● Source data:
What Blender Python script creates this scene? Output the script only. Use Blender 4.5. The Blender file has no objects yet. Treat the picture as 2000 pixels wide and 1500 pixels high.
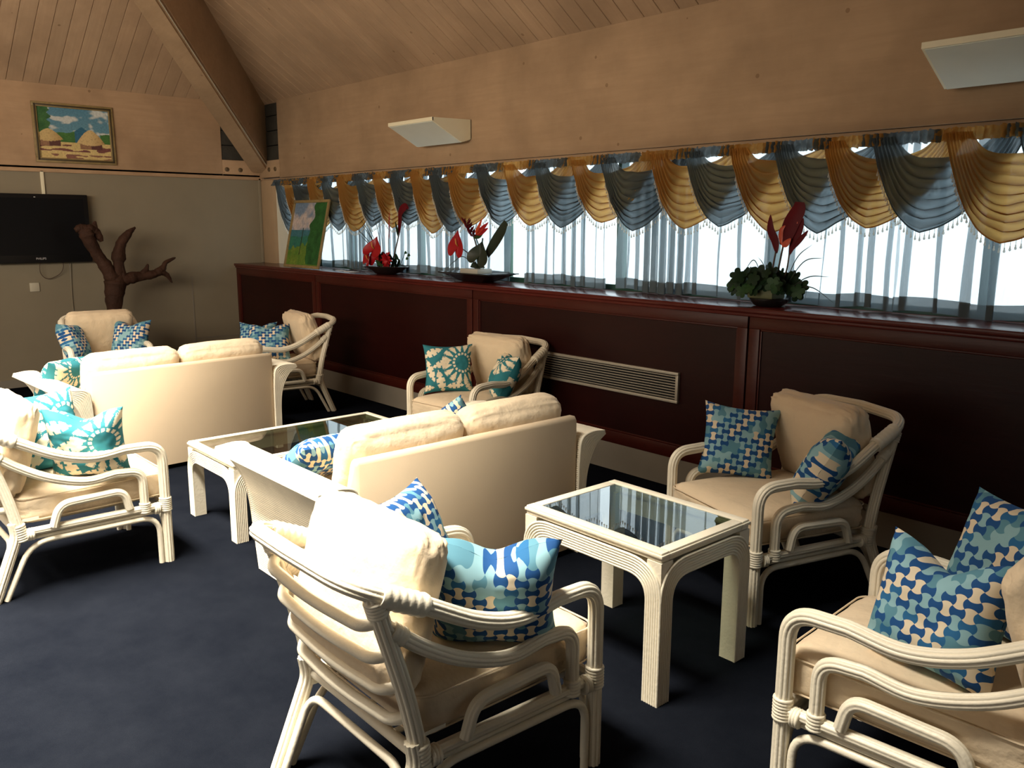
import bpy, bmesh, math, random
from mathutils import Vector, Matrix, noise
random.seed(7)
C = bpy.context.scene.collection
PI = math.pi
sin, cos, rad = math.sin, math.cos, math.radians

# ------------------------------------------------------------------ materials
def nmat(name):
    m = bpy.data.materials.new(name); m.use_nodes = True
    nt = m.node_tree; nt.nodes.clear()
    out = nt.nodes.new('ShaderNodeOutputMaterial')
    return m, nt, out
def N(nt, kind, **kw):
    n = nt.nodes.new(kind)
    for k, v in kw.items():
        if k in n.inputs: n.inputs[k].default_value = v
        else: setattr(n, k, v)
    return n
def L(nt, a, b): nt.links.new(a, b)
def mth(nt, op, a, b=None, c=None):
    n = nt.nodes.new('ShaderNodeMath'); n.operation = op
    for i, v in enumerate((a, b, c)):
        if v is None: continue
        if isinstance(v, (int, float)): n.inputs[i].default_value = v
        else: nt.links.new(v, n.inputs[i])
    return n.outputs[0]
def mixc(nt, f, a, b):
    n = nt.nodes.new('ShaderNodeMix'); n.data_type = 'RGBA'
    for i, v in ((0, f), (6, a), (7, b)):
        if isinstance(v, (int, float)): n.inputs[i].default_value = v
        elif isinstance(v, (tuple, list)): n.inputs[i].default_value = (*v[:3], 1)
        else: nt.links.new(v, n.inputs[i])
    return n.outputs[2]
def basic(name, col, rough=.5, var=.12, scale=6, bump=0, bscale=60, spec=.5, metal=0, coat=0, sheen=0, stretch=None):
    m, nt, out = nmat(name)
    b = N(nt, 'ShaderNodeBsdfPrincipled', Roughness=rough, Metallic=metal)
    b.inputs['Specular IOR Level'].default_value = spec
    b.inputs['Coat Weight'].default_value = coat
    b.inputs['Sheen Weight'].default_value = sheen
    tc = N(nt, 'ShaderNodeTexCoord')
    src = tc.outputs['Object']
    if stretch:
        mp = N(nt, 'ShaderNodeMapping'); mp.inputs['Scale'].default_value = stretch
        L(nt, src, mp.inputs['Vector']); src = mp.outputs[0]
    nz = N(nt, 'ShaderNodeTexNoise', Scale=scale, Detail=5.0)
    L(nt, src, nz.inputs['Vector'])
    f = mth(nt, 'MULTIPLY_ADD', nz.outputs['Fac'], 2.0, -.5)
    lo = tuple(c*(1-var) for c in col); hi = tuple(min(1, c*(1+var)) for c in col)
    L(nt, mixc(nt, f, lo, hi), b.inputs['Base Color'])
    if bump:
        nb = N(nt, 'ShaderNodeTexNoise', Scale=bscale, Detail=4.0); L(nt, src, nb.inputs['Vector'])
        bp = N(nt, 'ShaderNodeBump', Strength=bump, Distance=.01)
        L(nt, nb.outputs['Fac'], bp.inputs['Height']); L(nt, bp.outputs[0], b.inputs['Normal'])
    L(nt, b.outputs[0], out.inputs[0])
    return m

M = {}
M['reed'] = basic('painted_rattan', (.81, .745, .60), .42, .07, 9, .15, 90)
M['cream'] = basic('cream_cotton', (.70, .565, .395), .85, .06, 5, .9, 16, spec=.2, sheen=.15)
M['cream_plain'] = basic('cream_upholstery', (.60, .475, .33), .85, .04, 3, .08, 300, spec=.2)  # same fabric as the cushions, darkened to stand in for shade on the backs
M['wall'] = basic('painted_board', (.235, .20, .142), .8, .05, 3, .05, 200, spec=.2)
M['white_wall'] = basic('white_reveal', (.62, .62, .54), .7, .03)
M['column'] = basic('tan_paint', (.36, .25, .15), .7, .06)
M['skirt'] = basic('grey_vinyl_skirting', (.22, .195, .16), .6, .05)
M['black'] = basic('black_plastic', (.008, .008, .009), .35, .1, spec=.2)
M['screen'] = basic('dark_screen', (.005, .005, .006), .35, .05, spec=.15)
M['silver'] = basic('silver_print', (.5, .5, .52), .4, .02)
M['lampwhite'] = basic('off_white_lamp_enamel', (.74, .68, .50), .5, .04)
M['lampunder'] = basic('pale_grey_lamp_enamel', (.62, .63, .55), .5, .03)
M['aluminium'] = basic('grille_metal', (.42, .38, .31), .45, .05, metal=.3)
M['dark'] = basic('dark_void', (.006, .006, .006), .9, .1)
M['block'] = basic('dark_masonry', (.028, .024, .017), .8, .25, 12, .3, 60)
M['bolt'] = basic('bolt_head', (.10, .065, .03), .5, .1)
M['greenframe'] = basic('green_window_metal', (.03, .09, .06), .4, .05)
M['driftwood'] = basic('brown_driftwood', (.040, .018, .011), .75, .35, 9, .7, 40, spec=.2)
M['pottery'] = basic('black_pottery', (.012, .011, .011), .22, .1)
M['dish'] = basic('white_dish', (.42, .40, .34), .4, .05)
M['dishgreen'] = basic('mossy_dish', (.10, .11, .045), .6, .2)
M['leaf'] = basic('dark_leaf', (.009, .026, .011), .5, .3, 12, spec=.15)
M['leafdark'] = basic('blackish_leaf', (.010, .020, .010), .5, .3, 12)
M['leafgreen'] = basic('green_leaf', (.018, .055, .016), .5, .3, 12, spec=.2)
M['red'] = basic('red_spathe', (.30, .004, .010), .35, .1, 8)
M['darkred'] = basic('dark_red_bract', (.085, .004, .008), .5, .2, 8, spec=.12)
M['orangered'] = basic('orange_red_bract', (.5, .06, .02), .4, .2, 8)
M['spadix'] = basic('yellow_spadix', (.5, .25, .05), .6, .1)
M['stem'] = basic('stem', (.08, .05, .035), .6, .2)
M['frame_gold'] = basic('gilt_frame', (.24, .17, .07), .45, .25, 20)
M['frame_dark'] = basic('dark_frame_inlay', (.05, .035, .015), .5, .2)
M['paper'] = basic('white_paper', (.6, .6, .6), .8, .02)
M['label'] = basic('cushion_label', (.85, .8, .68), .8, .02)

M['plate'] = basic('wall_plate', (.50, .46, .36), .5, .02)

def wood_mat(name, base, tint, pitch_axis=None, pitch=.14, grain=(1, 12, 12), dark=(.14, .075, .035), rough=.75):
    m, nt, out = nmat(name)
    b = N(nt, 'ShaderNodeBsdfPrincipled', Roughness=rough); b.inputs['Specular IOR Level'].default_value = .25
    tc = N(nt, 'ShaderNodeTexCoord'); mp = N(nt, 'ShaderNodeMapping'); mp.inputs['Scale'].default_value = grain
    L(nt, tc.outputs['Object'], mp.inputs['Vector'])
    g = N(nt, 'ShaderNodeTexNoise', Scale=3.0, Detail=7.0, Roughness=.65); L(nt, mp.outputs[0], g.inputs['Vector'])
    g2 = N(nt, 'ShaderNodeTexNoise', Scale=1.9, Detail=5.0, Roughness=.6); L(nt, tc.outputs['Object'], g2.inputs['Vector'])
    col = mixc(nt, mth(nt, 'MULTIPLY_ADD', g.outputs['Fac'], 1.6, -.3), base, tint)
    col = mixc(nt, mth(nt, 'MULTIPLY_ADD', g2.outputs['Fac'], 2.4, -.95), col, tuple(c*.74 for c in base))
    if pitch_axis is not None:
        sp = N(nt, 'ShaderNodeSeparateXYZ'); L(nt, tc.outputs['Object'], sp.inputs[0])
        fl = mth(nt, 'FLOOR', mth(nt, 'DIVIDE', sp.outputs[pitch_axis], pitch))
        wn = N(nt, 'ShaderNodeTexWhiteNoise'); wn.noise_dimensions = '1D'; L(nt, fl, wn.inputs['W'])
        col = mixc(nt, mth(nt, 'MULTIPLY', wn.outputs['Value'], .35), col, tuple(c*.62 for c in tint))
    vo = N(nt, 'ShaderNodeTexVoronoi', Scale=4.2); L(nt, tc.outputs['Object'], vo.inputs['Vector'])
    kn = mth(nt, 'LESS_THAN', vo.outputs['Distance'], .055)
    col = mixc(nt, mth(nt, 'MULTIPLY', kn, .55), col, dark)
    L(nt, col, b.inputs['Base Color'])
    bp = N(nt, 'ShaderNodeBump', Strength=.25, Distance=.004); L(nt, g.outputs['Fac'], bp.inputs['Height'])
    L(nt, bp.outputs[0], b.inputs['Normal']); L(nt, b.outputs[0], out.inputs[0])
    return m
WB, WT = (.36, .235, .145), (.46, .315, .20)
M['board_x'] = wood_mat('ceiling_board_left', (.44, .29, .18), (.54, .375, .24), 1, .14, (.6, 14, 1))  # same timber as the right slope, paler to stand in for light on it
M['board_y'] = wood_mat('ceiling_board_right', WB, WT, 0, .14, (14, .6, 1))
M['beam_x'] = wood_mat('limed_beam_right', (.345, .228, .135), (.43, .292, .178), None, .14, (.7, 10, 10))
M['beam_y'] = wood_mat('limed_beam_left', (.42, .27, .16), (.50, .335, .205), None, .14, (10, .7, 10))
M['mahogany'] = wood_mat('red_stained_mahogany', (.015, .0016, .0013), (.024, .0024, .0018), None, .14, (1, 9, 9), dark=(.02, .003, .002), rough=.42)
M['mahogany'].node_tree.nodes['Principled BSDF'].inputs['Specular IOR Level'].default_value = .22
M['mahogany_rail'] = wood_mat('red_stained_rail', (.048, .0068, .0042), (.070, .0105, .0060), None, .14, (1, 9, 9), dark=(.03, .004, .003), rough=.36)
M['mahogany_rail'].node_tree.nodes['Principled BSDF'].inputs['Specular IOR Level'].default_value = .3
M['ledge'] = wood_mat('polished_ledge', (.075, .010, .008), (.11, .016, .012), None, .14, (.7, 9, 9), dark=(.03, .004, .003), rough=.24)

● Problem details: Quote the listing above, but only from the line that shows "1, .14, (.6, 14, 1))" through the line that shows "(.7, 10, 10))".

● Solution below:
M['board_x'] = wood_mat('ceiling_board_left', (.44, .29, .18), (.54, .375, .24), 1, .14, (.6, 14, 1))  # same timber as the right slope, paler to stand in for light on it
M['board_y'] = wood_mat('ceiling_board_right', WB, WT, 0, .14, (14, .6, 1))
M['beam_x'] = wood_mat('limed_beam_right', (.345, .228, .135), (.43, .292, .178), None, .14, (.7, 10, 10))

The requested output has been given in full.